Replies.

EMBLEMS.

(Vol. vi., p. 460.)

The Query confirms Professor De Morgan's excellent article in The Companion to the Almanack for 1853, "On the Difficulty of correct Description of Books." The manuscript note cited by H. J., though curiously inaccurate, guided me to the book for which he inquires. I copy the title-page: "Die Betrübte Pegnesis, den Leben, Kunst, und Tugend-Wandel des Seelig-Edeln Floridans, H. Sigm. von Birken, Com. Pal. Cæs. durch 24 Sinnbilder in Kupfern, zur schuldigen nach-Ehre fürstellend, und mit Gesprach und Reim-Gedichten erklärend, durch ihre Blumen-Hirten. Nürnberg, 1684, 12mo." I presume the annotator, not understanding German, and seeing "Floridans" the most conspicuous word on the title-page, cited him as the author; but it is the pastoral academic name of the late Herr Sigmond von Birken, in whose honour the work is composed. The emblem, with the motto "Bis fracta relinquor," at p. 249. (not 240.), is a tree from which two boughs are broken. It illustrates the death of Floridan's second wife, and his determination not to take a third. The chess-board, plate xiv. p. 202., has the motto, "Per tot discrimina rerum," and commemorates Floridan's safe return to Nuremberg after the multitudinous perils ("die Schaaren der Gefahren") of a journey through Lower Saxony. They must have been great, if typified by the state of the board, on which only a black king and a white bishop are left—a chess problem!

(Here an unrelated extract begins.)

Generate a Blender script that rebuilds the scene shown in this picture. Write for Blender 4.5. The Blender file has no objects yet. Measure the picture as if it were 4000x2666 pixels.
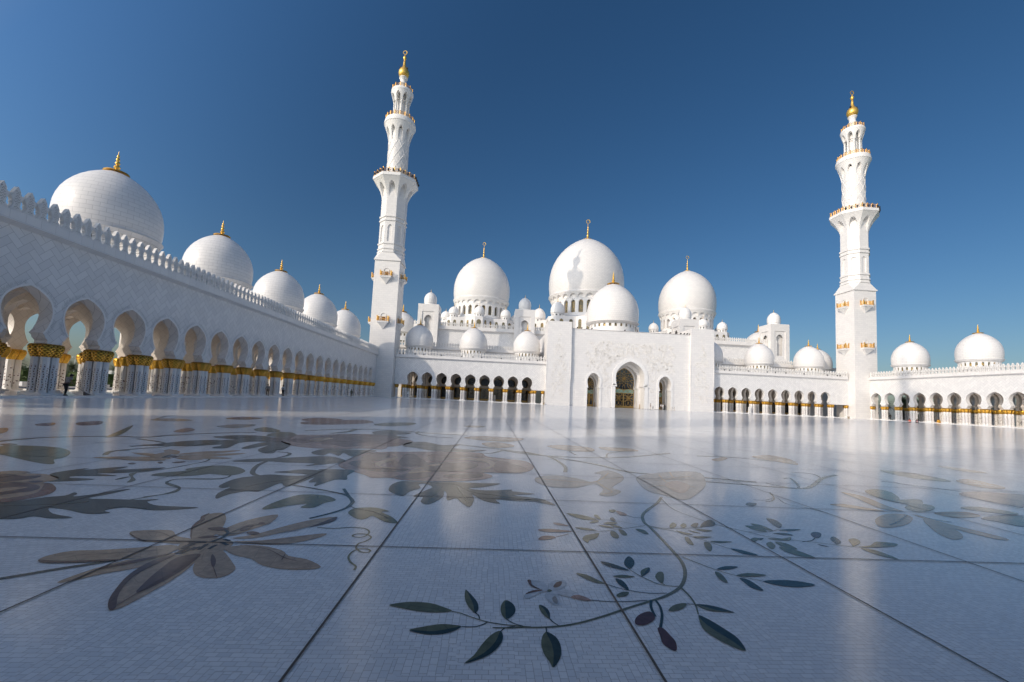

I bought my copy at a book-sale many years ago, and, after reading a few pages, laid it aside as insufferably dull, although it was marked by its former possessor, the Rev. Henry White, of Lichfield, "Very rare, probably unique." On taking it up to answer H. J.'s Query, I found some matter relating to the German academies of the seventeenth century, which I think may be interesting.

Mr. Hallam (Literature of Europe, IV. v. 9.) says:

"The Arcadians determined to assume every one a pastoral name and a Greek birthplace; to hold their meetings in some verdant meadow, and to mingle with all their own compositions, as far as possible, images from pastoral life; images always agreeable, because they recall the times of primitive innocence. The poetical tribe adopted as their device the pipe of seven reeds bound with laurel, and their president, or director, was denominated General Shepherd or Keeper—Custode Generale."

He slightly mentions the German academics of the sixteenth century (III. ix. 30.), and says:

"It is probable that religious animosities stood in the way of such institutions, or they may have flourished without obtaining much celebrity."